On Sunday, the Observer printed a lazily selective rogues' gallery of critics, suggesting an old boys' club, 70 percent chaps, although three of them – Matthew Bond and David Bennun of the Mail on Sunday and Paul Taylor of the Independent – were treated to the sexist indignity of a black silhouette instead of a mug shot.
And talking of indignity: for two weeks, the Daily Telegraph online has been running a story by Tim Walker about Joan Plowright retiring from the stage as she’s finally gone blind, after ten years of macular degeneration; and they've illustrated the text with a picture not of Joan, but of indefatigable first-nighter Blanche Marvin.
Nuns on the run and birds on the Bard
Tonight’s opening at the Royal Opera House of Poulenc's riveting and austerely staged Dialogues des Carmélites (I saw Tuesday's dress rehearsal) gives with one hand and takes with the other in the sexism battle. There are no men in the chorus. And the nuns all get their heads chopped off. This final scene is done like a slowed down-Martha Graham ballet, the nuns falling one by one where they stand as the tremendous music – Simon Rattle returning in triumph after some years to the Covent Garden pit – complete with metallic scything sounds and whooshes for the guillotine, blows them away.

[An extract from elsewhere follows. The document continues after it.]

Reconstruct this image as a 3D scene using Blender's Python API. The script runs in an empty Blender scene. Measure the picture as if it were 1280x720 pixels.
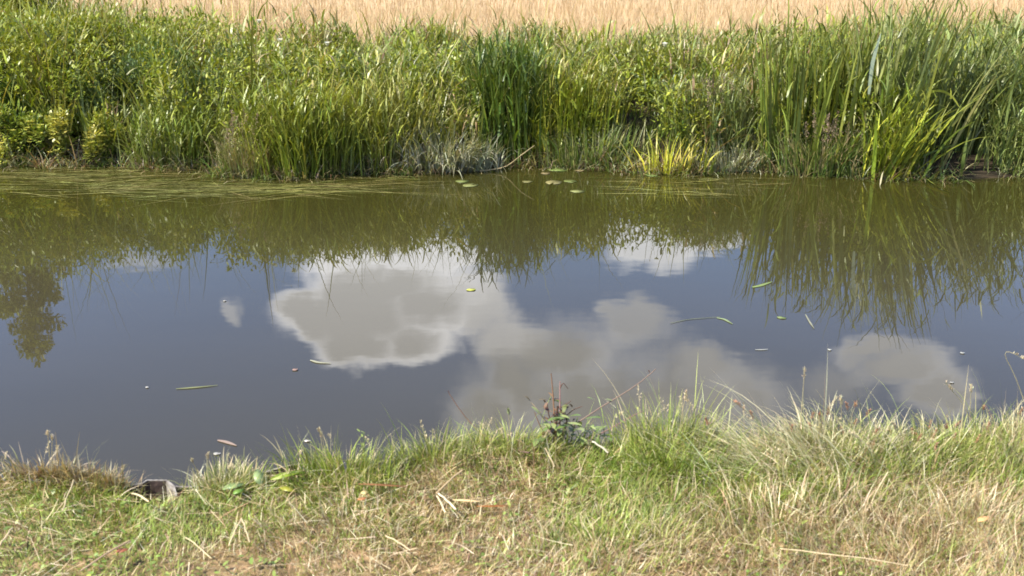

Still, it’s a defiantly feminist opera in many ways, and certainly if you’re playing the numbers game. With the Donmar Warehouse announcing an all-female Henry IV – a conflation of Parts 1 and 2, cheekily pipping the RSC to their London post at the Barbican with the same plays in December – it's all girls a-go-go, though Phyllida Lloyd's production team does fall back on chaps for lighting and music (Neil Austin and Gary Yershon). Even if I can't see it, I still can't wait to see Harriet Walter's King Henry – can it possibly be better than Jasper Britton's for the RSC? – though her astonishing Brutus in the Donmar's all-female Julius Caesar was much more of an eye-opener than an eye-liner job.
Spall joins the party at last in Cannes for Mr Turner
Timothy Spall was adjudged best actor in Cannes last Sunday and had to extract his finger from a greasy pipe on his boat in Holland and high-tail it back to the South of France to pick up his award. His speech was both funny and tearful, and he paid fulsome tribute to his wife, Shane, and his children (including the actor Rafe Spall) who helped him through his leukaemia scare 17 years ago, just as he completed work on another Mike Leigh film, Secrets and Lies.
That latter film was nominated for four Oscars (though Spall didn’t figure), and the Oscars will come calling again, surely, for Spall and Leigh – their seventh film together – when Mr Turner is seen beyond the crop of festivals it now graces before going on general release in the UK in November. Mr Turner is one of the best films about an artist ever made, and Dick Pope's cinematography has been rightly lauded in five-star reviews across Europe and on both sides of the Atlantic.
As for Spall, the performance is his Charles Laughton-esque apogee (his JMW Turner is a match, easily, for Laughton's Rembrandt), his climactic collaboration with Leigh, and it caps so many other great, idiosyncratic performances since Trevor Nunn cast him as Andrei in Three Sisters and young Wackford Squeers in Nicholas Nickleby.
In Leigh's Life is Sweet, he played Aubrey, a character Spall delicately described as "obsessed with shagging," a self-deluding trend-setter determined to bring haute cuisine to Enfield. Aubrey's menu at the Regrette Rien ("très exclusive") included, prophetically, such delights as tripe soufflé, king prawn in jam sauce, chilled brains, prune quiche, liver in lager and – "my pied de resistance" – grilled trotters on eggs over-easy. Bliss, like the whole of his slobbering performance in that film, and in Mr Turner, where he captures the grunting, grumpy outsiderism of Turner, his cussed genius and smouldering humanity to something like utter perfection; and he makes you cry, too.